Saturday, November 17, 2007

No Country for Old Men

****
11/17/07
by Scott Cupper

Sheriff Tom Bell…………...Tommy Lee Jones
Llewellyn Moss…………….Josh Brolin
Anton Chigurh……………...Javier Bardem
Carla Jean Moss……………Kelly MacDonald
Carson Well………………..Woody Harrelson
Wendell..…………………...Garret Dillahunt

Written & Directed by Joel and Ethan Coen
Based on the novel by Cormac McCarthy

Rated R
Runtime: 2 hrs. 2 min.


Here is a movie that makes you lean forward and listen. As the opening credits rolled in silence, my ears were drawn to the sound of people digging in their popcorn bags. The movie does not come and get you, it draws you in. This makes the chase aspect of the movie more effective. So much of the suspense hinges on what is heard and not seen. You become attuned to listening to beeps and phones ringing and things scraping against one another and boots treading the floor. When I walked out of the theater, I heard the sound of my feet hitting the sidewalk.

The importance of sound is established in an early sequence that introduces Llewellyn Moss. Josh Brolin’s portrayal of Llewellyn is that of a simple man for whom bad impulses are still too familiar and good ones too new. We follow him across the Texas countryside as he tracks a deer he has shot. Blood on the ground leads him in a new direction. When he arrives at the carnage of a shootout where he finds heroin, he correctly guesses that there must be money. He finds it in a bag by the dead man who ran away with it. Llewellyn takes it. There is no dialogue except when Llewellyn meets a man who asks for agua. The only other words spoken are whatever Llewellyn deems worthy of uttering to himself. The crunch of his boots on the rocky ground, the straps on his binoculars and gun, the wind howling, these are his only accompaniment. We become as aware of what Llewellyn sees and hears as he is.

The man sent to retrieve the money, Anton Chigurh, has already been introduced and killed two people. One with an air tank that has a hose attached, a device we learn later is used to kill cattle. It’s also very useful for blowing locks off doors. Javier Bardem plays Anton. He is a terrifying figure, a man for whom killing is simply an act, perhaps even a sexual one. With his goofy smile, strange haircut, dark polyester clothing and voice that sounds like it got swallowed on the way up, we might think Chigurh stands outside the movie, an embodiment of death, if the havoc he wreaks wasn’t so devastating.

The cat and mouse chase between these two is so good because they are evenly matched. Both are men driven by their own codes of honor, Llewellyn’s more recognizable, involving a love for his wife Carla Jean he finds easier to express in action than kind words. They are also matched in intelligence. Initially, it seems far-fetched that Llewellyn is able to survive when facing Chigurh’s almost supernatural abilities until we learn Llewellyn is a Vietnam vet. Each man plots his next move, adapting and improvising as their plans fail or succeed.
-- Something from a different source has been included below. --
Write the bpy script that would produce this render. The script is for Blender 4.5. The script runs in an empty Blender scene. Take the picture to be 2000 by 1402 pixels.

Caught in the middle is Sheriff Tom Bell (Tommy Lee Jones). What seems like a typical Tommy Lee Jones role of a man driven by obsession quietly isn’t. The movie begins with his voice over shots of Texas landscapes, telling a story about a teenage murderer he caught who said he’d been looking for someone to kill. Bell wonders what the old-timers would have done with the world he lives in nowadays. The question he’s really asking is, “What am I supposed to do?”

He seems more interested in answering this question than solving the crime. He avoids DEA agents who keep calling and asking him to come down to check out the sight of the shootout. His deputy is more likely to find him at the diner than at the office. He makes some attempts at investigating, but it’s never quite enough. He can’t figure out what weapon Chigurh is using, but when he mentions it in a story he tells Carla Jean and doesn’t make the connection, we realize he’s out of his depth. Or isn’t interested in getting in too deep.

No Country for Old Men has suffered the same criticism leveled at Michael Clayton. It’s effective but is there anything more? Yes. No character in the movie meets an end that we expect. The movie is interested in questions of fate and destiny. Perhaps this is why Chigurh is so different: he sees himself as fate. In one of the best scenes of the movie, he flips a coin and asks a gas station attendant to call it. Everyone involved understands that the man is calling his life. But even Chigurh, who seems to feel beyond the reach of fate, has this game cleverly turned on him by Carla Jean.

It’s happened that I’ve seen a couple of movies recently that have successfully addressed problems another movie was guilty of. Lars and the Real Girl answered problems that The Darjeeling Limited had. Now No Country for Old Men answers the problems found in American Gangster. The Coen brothers trust the story they are telling and don’t feel the need to move things along at a pace that isn’t necessary. The slowness of some scenes is agonizing, but that agony is part of the scene. The Coen brothers are master filmmakers. Their recent movies have been entertaining if not successful at every point. They never lose their footing here.